A Forwarder's Concerns

April 8, 2001

A Forwarder’s Concerns

One on one with Chris Coppersmith

By John F. Infanger, Editorial Director

April 2001

LOS ANGELES — Chris Coppersmith is president of Target Logistics Services, a freight forwarding company based near Los Angeles International Airport, and a co-founder of the Airforwarders Association, based in Washington. He recently sat with AIRPORT BUSINESS to discuss his concerns about access at U.S. airports. Here’s an edited transcript.

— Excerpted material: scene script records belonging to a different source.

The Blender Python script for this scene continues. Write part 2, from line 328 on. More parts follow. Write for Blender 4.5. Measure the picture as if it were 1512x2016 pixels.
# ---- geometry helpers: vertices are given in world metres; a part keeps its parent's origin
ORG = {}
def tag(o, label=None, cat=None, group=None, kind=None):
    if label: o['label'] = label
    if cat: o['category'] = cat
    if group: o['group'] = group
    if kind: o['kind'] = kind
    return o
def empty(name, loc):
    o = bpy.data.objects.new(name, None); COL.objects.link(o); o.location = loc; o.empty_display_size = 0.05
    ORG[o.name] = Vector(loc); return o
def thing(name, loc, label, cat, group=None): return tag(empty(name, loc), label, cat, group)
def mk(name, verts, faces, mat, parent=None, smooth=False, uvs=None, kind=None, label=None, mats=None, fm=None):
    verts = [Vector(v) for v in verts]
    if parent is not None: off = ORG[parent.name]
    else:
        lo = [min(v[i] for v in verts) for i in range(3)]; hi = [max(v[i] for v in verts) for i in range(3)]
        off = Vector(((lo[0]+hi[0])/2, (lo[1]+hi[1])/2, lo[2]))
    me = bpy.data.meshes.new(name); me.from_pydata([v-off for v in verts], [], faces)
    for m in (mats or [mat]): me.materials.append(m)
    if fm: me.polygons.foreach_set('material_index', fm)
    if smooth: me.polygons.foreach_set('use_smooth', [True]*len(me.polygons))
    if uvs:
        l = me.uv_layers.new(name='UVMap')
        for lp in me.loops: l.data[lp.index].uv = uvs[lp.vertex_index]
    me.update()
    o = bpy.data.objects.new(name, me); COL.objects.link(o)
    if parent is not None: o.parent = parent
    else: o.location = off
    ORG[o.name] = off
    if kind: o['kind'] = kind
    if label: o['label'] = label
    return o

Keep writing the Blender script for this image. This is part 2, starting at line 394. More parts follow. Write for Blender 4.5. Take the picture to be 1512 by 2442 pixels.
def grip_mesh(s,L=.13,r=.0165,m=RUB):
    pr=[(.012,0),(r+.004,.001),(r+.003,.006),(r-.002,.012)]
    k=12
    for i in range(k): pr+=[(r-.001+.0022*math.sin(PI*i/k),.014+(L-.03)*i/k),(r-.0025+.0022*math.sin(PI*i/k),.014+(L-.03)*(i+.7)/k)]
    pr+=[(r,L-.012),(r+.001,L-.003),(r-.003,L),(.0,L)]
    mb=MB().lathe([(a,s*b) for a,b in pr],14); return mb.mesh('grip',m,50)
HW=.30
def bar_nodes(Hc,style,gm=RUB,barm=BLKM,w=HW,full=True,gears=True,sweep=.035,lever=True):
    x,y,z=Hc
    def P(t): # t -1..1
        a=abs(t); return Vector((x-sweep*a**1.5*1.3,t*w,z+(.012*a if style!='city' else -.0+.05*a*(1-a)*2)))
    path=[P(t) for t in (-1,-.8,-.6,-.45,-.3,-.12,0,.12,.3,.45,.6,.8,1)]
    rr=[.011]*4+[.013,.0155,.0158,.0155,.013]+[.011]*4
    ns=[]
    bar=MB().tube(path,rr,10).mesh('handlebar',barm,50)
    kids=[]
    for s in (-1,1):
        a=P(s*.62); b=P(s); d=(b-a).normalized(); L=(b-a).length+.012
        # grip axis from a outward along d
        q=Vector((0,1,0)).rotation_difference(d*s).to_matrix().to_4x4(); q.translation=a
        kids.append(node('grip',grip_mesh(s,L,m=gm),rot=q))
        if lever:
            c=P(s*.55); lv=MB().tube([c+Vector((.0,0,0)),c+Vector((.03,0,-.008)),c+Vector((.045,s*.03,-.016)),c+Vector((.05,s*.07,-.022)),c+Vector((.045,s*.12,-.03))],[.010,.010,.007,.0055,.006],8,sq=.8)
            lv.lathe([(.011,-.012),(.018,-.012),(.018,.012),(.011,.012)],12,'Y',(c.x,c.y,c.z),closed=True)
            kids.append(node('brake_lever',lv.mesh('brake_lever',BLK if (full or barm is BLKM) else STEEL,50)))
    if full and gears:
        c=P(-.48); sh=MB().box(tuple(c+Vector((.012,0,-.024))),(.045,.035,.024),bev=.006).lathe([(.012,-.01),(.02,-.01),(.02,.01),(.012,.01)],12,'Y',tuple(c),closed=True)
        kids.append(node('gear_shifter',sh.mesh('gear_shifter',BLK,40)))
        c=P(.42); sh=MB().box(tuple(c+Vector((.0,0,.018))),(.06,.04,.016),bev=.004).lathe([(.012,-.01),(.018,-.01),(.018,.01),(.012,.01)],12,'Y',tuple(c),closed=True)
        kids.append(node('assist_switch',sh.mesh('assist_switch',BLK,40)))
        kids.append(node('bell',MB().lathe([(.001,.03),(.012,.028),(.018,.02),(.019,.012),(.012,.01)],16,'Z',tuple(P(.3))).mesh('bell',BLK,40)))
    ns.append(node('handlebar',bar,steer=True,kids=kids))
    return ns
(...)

AIRPORT BUSINESS: The sense one gets in talking with airports is that there is at times a communications gap between cargo-related firms and those who run airports.
COPPERSMITH: To me the point is, most of the (passenger) carriers are going to be utilized by us whether or not there’s passenger traffic going in that direction. Of course, it’s the seats that pay for the aircraft, and in the minds of most of the conventional passenger carriers, it is not what’s in bellies that counts as much as who’s in the seats. However, that having been said, what’s in the bellies can sometimes determine how large that aircraft is or whether or not it’s a particularly profitable route.
Most large airports are going to spend millions in order to upgrade their passenger-type facilities to be able to attract more carriers, which is going to have a greater return than a cargo facility on a dollar-to-dollar basis, even though the percentage of yield might be better with cargo.
So, the question is, where is cargo going to be the predominant factor at any given airport? It’s probably going to be the dominant factor in any offshoot airport, when it is not 100 percent passenger-oriented — a secondary market which has the ability to weigh passenger and cargo services on a more equal basis, or even a pure business or cargo type market such as along the border of Mexico.
AB: Companies like yours frequently don’t have facilities on-airport. Is access the key issue for you?
COPPERSMITH: Access is critical. We’re eleven miles off the airport, located next to a major freeway system. Right now, the access to the cargo facilities at this airport (LAX) are OK; we are concerned about them staying that way.
Facilities have to have capability, and capability means, when we’ve got trucks that are coming into these facilities, do they have room to turn around? Is it easy in and out? Will they be able to discharge whatever cargo they’re holding in time for the carrier to be able to pack it, load it, and put it on their aircraft?
AB: Related to access, how big an issue is security for your company?
COPPERSMITH: At LAX, technically no driver should even be on their docks. It’s defined pretty well.
The FAA and DOT have various requirements for us to follow. We have to know each shipper that we ship for; we have to know what their product is; we have to get a signature and identification from them and keep that on file.
FAA holds spot audits. They’ve been in eight of my facilities and an equal number or more of my competitors; checking our records, our files, our shipper endorsement letters that we keep for every shipment. It’s not airtight, but it’s a step toward tighter security.
AB: How does that compare internationally?
COPPERSMITH: It varies from country to country. Let me give you one example: London Heathrow. It requires — and they charge for this — an X-ray of cargo. If you have it done at the airline ramp, they charge you so much and you’re required to keep it on your dock for a set period of time -- 24 hours basically -- so anything that’s going to explode does so on your dock. If you have your own X-ray machine which has been certified by their authority, then you can X-ray it and tender it to the airline faster.
AB: What can airports do to address your needs?
COPPERSMITH: The most constructive thing airports can do is to establish a regular dialog. The only people who ask for input are certain municipalities; Denver asked when they were building their airport. They ignored the input, but they did ask.
Usually they will talk to the Air Freight Association, the integrators, which makes sense since they’re the ones operating the aircraft. They may think that since some of those integrators are also forwarders, they’ve covered the industry, but in fact there is $5 billion worth of air freight which belongs to another association and they don’t operate aircraft.
We’ve got some pretty good ideas on how to help with congestion at an airport, how to be able to get trucks in and out more easily, how to be able to handle cargo in a more comprehensive manner. We don’t mind security; or if background checks are done on our drivers, if we do them. If that helps us to get our cargo moved faster at an airport, we’ll do it in an instant.
From the same standpoint, if we were to electronically link with any one of those airlines and the airport wanted to be the facilitator of this activity, and it was used as a means for forwarders who have pre-filed their documentation or have properly laid out their freight so it doesn’t have to be rehandled, or have sent any other electronic messages that will facilitate things faster on the ramp, we’d do that in an instant too.
We told the airlines, specifically — and airports can be the facilitator — if you want to stop congestion and I’ve got the capability to make it easier for you, then give me an incentive. And the incentive is for you to be able to handle the freight.